The new right fascists are bilingual. They speak English and Bullshit.
Congrats to the team for receiving the license.. It does show however that you shouldn't just start a fan-based game without having the proper licenses (I think they had aproval before the takeover, but I'm not certain).
We're allowed reboots with movies and comics, why not games?
It is not a bad thing to reboot a series, nor is it a bad thing to remake a game for updated technology.
The reason old games (Sierra and Lucasarts Point and Click games) keep being remade and revived is because the companies who made them prematurely terminated the series (eg Sierra selling out, Origin selling out, I'm not even sure why lucasarts stopped making games they had rights to.)
Look at other fan projects that have been crushed (Zelda games, Chrono trigger games, Final Fantasy games) these are current IP... well Chrono Trigger isn't anymore, and square barely recognizes the potential for remakes. They have remade the games ever so slightly so they run on newer equipment and add a bit to it, but they've only remade FF3 and FF4 to date using different technology. (FF1 and 2 don't count as they're barely more than a graphic and music update.)

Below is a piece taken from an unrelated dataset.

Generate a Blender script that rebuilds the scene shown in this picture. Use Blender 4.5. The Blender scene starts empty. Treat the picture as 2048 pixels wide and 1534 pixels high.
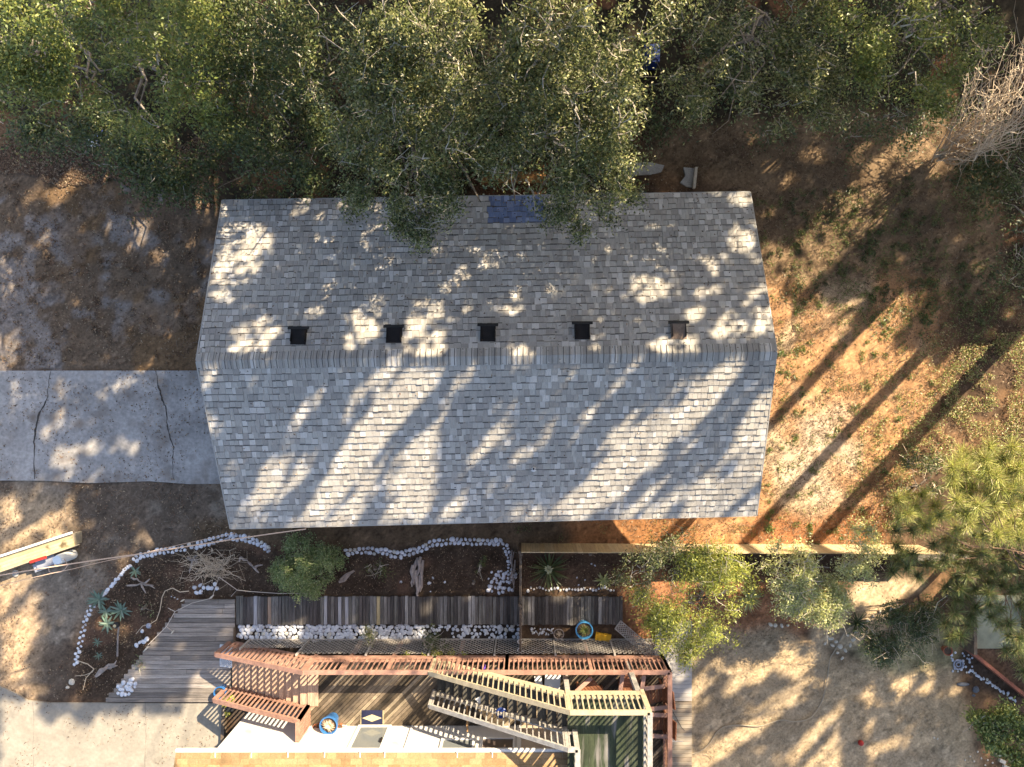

It would make more sense for the IP holders to embrace the fan community a little more. We're sick of crappy licensed games... why not let the fan communities make their own games with some strict guidelines like "You can not call the game an official sequel, and can not use title the game using *name-of-ip-here*" and then, if any of those fan games pick up popularity, offer to distribute the game for DLC along side the official games.
Nintendo should reboot Mario, not replace the existing Mario series with a new Mario, but actually release a storyline version of Mario with with new character designs and self-consistent plot between episodes. I like Mario, but for once I'd like to see a game that explains how Mario wound up in the Mushroom Kingdom, and only rescuing Princess Peach once. SMW2 and Paper Mario/Mario+Luigi series have only established that there are multiple "kingdoms" all with food themes, yet Peach, Daisy and Rosetta/Rosalina are the only humanoid people in all of these kingdoms.